>>>>>

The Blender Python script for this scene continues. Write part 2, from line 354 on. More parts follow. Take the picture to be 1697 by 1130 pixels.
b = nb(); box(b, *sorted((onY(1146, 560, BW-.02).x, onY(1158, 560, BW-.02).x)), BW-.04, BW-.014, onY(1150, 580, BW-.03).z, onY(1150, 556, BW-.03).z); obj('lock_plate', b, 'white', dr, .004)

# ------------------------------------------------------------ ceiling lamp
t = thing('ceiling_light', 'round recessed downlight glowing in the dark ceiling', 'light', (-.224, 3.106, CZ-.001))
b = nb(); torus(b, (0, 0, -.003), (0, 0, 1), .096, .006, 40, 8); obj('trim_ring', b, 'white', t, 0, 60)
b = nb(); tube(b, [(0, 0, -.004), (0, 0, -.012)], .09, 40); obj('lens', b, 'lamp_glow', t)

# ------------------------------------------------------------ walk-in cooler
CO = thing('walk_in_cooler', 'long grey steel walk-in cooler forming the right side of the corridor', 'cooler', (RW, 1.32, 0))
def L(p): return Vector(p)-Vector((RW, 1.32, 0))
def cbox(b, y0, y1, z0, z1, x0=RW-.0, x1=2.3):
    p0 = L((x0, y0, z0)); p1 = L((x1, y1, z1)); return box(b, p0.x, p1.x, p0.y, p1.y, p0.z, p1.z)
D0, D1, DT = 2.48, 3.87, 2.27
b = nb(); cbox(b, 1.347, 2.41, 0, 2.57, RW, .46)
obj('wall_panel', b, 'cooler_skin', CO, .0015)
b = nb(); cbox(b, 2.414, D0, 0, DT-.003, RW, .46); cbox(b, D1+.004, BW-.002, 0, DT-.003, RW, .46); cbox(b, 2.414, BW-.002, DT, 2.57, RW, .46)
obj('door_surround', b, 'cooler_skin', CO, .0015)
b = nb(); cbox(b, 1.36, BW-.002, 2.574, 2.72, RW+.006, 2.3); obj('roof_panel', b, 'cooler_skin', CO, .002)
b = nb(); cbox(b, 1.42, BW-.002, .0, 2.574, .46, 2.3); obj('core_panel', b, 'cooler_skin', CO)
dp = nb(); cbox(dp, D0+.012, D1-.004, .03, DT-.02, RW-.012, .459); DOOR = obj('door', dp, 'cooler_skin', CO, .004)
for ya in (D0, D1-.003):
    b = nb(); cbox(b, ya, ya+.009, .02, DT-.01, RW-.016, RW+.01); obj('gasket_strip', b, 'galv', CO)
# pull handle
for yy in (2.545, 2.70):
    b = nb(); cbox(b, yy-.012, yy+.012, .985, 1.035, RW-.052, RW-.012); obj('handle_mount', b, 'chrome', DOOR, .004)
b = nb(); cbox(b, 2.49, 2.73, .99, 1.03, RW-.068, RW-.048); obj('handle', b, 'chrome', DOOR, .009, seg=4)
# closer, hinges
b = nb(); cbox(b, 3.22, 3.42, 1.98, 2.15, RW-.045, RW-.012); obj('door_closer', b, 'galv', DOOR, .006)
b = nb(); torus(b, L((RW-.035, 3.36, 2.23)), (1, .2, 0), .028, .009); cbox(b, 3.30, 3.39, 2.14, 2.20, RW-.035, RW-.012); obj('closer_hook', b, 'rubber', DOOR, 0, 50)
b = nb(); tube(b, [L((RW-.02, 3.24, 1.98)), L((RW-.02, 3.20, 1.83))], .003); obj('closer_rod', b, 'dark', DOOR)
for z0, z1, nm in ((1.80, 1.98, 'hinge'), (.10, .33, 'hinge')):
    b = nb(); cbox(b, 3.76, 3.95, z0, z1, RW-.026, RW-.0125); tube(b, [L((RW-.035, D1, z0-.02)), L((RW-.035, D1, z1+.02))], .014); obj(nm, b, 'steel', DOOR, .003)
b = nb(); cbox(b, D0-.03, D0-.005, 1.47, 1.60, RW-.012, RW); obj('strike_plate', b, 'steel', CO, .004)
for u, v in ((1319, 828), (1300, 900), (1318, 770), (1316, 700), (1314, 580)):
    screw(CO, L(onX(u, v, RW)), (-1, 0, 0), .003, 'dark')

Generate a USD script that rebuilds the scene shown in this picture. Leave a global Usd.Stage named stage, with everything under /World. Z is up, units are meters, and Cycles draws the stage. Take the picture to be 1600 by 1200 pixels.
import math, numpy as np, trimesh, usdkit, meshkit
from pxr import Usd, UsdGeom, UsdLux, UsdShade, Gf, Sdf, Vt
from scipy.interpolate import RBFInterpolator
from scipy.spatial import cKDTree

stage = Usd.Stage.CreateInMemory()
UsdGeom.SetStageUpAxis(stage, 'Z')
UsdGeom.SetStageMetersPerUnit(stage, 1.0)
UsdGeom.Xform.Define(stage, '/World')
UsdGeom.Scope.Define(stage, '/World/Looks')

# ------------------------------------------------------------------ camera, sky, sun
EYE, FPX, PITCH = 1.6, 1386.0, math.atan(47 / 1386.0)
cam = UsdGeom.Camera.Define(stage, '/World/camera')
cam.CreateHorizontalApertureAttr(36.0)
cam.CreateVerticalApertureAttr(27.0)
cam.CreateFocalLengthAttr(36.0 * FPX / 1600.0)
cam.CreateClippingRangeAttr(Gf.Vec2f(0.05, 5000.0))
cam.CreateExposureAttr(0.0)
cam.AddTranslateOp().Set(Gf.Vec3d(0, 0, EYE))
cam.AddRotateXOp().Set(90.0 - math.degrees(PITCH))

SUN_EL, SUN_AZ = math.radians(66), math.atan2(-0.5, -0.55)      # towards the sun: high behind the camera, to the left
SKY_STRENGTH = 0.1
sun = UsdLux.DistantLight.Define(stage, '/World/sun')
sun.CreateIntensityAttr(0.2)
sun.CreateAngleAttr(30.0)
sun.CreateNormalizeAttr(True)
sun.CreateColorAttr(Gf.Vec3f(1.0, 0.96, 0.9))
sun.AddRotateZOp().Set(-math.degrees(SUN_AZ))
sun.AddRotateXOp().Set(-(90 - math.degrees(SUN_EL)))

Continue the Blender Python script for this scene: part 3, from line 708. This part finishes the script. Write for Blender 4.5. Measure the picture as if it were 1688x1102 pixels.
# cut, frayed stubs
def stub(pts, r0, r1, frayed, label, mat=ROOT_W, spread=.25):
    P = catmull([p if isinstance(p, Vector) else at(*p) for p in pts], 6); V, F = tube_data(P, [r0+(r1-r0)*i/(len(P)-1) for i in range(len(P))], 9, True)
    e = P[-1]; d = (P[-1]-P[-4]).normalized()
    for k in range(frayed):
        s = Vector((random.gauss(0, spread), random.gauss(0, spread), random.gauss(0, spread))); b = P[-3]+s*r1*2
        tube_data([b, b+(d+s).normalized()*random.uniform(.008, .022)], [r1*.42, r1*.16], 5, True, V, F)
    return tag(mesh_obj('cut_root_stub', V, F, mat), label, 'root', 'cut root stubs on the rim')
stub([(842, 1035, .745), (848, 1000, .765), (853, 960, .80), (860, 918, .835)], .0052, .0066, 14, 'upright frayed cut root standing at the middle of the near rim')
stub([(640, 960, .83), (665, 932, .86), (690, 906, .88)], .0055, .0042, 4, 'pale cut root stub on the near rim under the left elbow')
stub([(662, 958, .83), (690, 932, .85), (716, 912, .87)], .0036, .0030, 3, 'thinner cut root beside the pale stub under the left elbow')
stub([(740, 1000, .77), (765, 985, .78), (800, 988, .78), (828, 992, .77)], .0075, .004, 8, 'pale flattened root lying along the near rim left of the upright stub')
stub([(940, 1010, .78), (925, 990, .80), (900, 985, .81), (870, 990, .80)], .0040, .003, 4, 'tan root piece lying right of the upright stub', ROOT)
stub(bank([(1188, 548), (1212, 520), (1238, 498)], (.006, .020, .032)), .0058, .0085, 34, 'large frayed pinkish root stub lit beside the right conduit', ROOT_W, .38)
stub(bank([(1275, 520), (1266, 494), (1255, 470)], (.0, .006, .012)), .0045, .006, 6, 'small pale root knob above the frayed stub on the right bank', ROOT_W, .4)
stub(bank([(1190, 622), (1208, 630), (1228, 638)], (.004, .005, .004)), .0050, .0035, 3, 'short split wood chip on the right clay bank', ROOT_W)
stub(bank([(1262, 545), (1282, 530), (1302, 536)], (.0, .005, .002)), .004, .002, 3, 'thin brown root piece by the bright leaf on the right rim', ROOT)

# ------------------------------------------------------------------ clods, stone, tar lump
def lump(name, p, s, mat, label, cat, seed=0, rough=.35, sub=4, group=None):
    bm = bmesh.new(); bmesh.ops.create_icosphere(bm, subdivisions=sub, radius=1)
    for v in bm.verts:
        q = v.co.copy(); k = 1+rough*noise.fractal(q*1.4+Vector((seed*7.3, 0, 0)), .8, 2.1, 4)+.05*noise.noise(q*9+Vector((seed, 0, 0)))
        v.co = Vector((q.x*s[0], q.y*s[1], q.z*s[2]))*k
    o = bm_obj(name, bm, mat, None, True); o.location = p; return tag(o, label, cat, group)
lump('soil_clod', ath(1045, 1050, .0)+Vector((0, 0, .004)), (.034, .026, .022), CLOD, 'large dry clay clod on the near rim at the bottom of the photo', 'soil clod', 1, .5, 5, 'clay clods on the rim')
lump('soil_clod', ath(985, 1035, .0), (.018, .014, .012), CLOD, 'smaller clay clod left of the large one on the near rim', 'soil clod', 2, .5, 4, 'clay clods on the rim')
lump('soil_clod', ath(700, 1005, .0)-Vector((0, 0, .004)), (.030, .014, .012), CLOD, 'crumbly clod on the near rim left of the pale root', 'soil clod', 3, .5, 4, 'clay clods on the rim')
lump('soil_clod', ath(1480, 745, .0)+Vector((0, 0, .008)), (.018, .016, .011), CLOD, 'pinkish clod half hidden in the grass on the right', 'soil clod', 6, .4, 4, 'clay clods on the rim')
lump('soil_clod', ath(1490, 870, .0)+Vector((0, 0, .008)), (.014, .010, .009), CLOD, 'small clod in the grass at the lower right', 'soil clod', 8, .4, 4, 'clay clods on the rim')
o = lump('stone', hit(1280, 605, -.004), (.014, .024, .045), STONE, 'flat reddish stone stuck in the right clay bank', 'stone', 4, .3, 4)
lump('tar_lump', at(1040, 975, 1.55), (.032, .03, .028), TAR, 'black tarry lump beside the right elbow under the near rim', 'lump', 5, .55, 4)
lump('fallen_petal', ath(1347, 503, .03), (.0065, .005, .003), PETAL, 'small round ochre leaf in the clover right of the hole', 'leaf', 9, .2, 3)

<<<<<

Your task> Within the listing above, give again exactly every line from the line with "Generate a USD" through the line with "cam.AddRotateXOp().Set(90.0 - math.degrees(PITCH))", both included, and no other line.

Full answer>
Generate a USD script that rebuilds the scene shown in this picture. Leave a global Usd.Stage named stage, with everything under /World. Z is up, units are meters, and Cycles draws the stage. Take the picture to be 1600 by 1200 pixels.
import math, numpy as np, trimesh, usdkit, meshkit
from pxr import Usd, UsdGeom, UsdLux, UsdShade, Gf, Sdf, Vt
from scipy.interpolate import RBFInterpolator
from scipy.spatial import cKDTree

stage = Usd.Stage.CreateInMemory()
UsdGeom.SetStageUpAxis(stage, 'Z')
UsdGeom.SetStageMetersPerUnit(stage, 1.0)
UsdGeom.Xform.Define(stage, '/World')
UsdGeom.Scope.Define(stage, '/World/Looks')

# ------------------------------------------------------------------ camera, sky, sun
EYE, FPX, PITCH = 1.6, 1386.0, math.atan(47 / 1386.0)
cam = UsdGeom.Camera.Define(stage, '/World/camera')
cam.CreateHorizontalApertureAttr(36.0)
cam.CreateVerticalApertureAttr(27.0)
cam.CreateFocalLengthAttr(36.0 * FPX / 1600.0)
cam.CreateClippingRangeAttr(Gf.Vec2f(0.05, 5000.0))
cam.CreateExposureAttr(0.0)
cam.AddTranslateOp().Set(Gf.Vec3d(0, 0, EYE))
cam.AddRotateXOp().Set(90.0 - math.degrees(PITCH))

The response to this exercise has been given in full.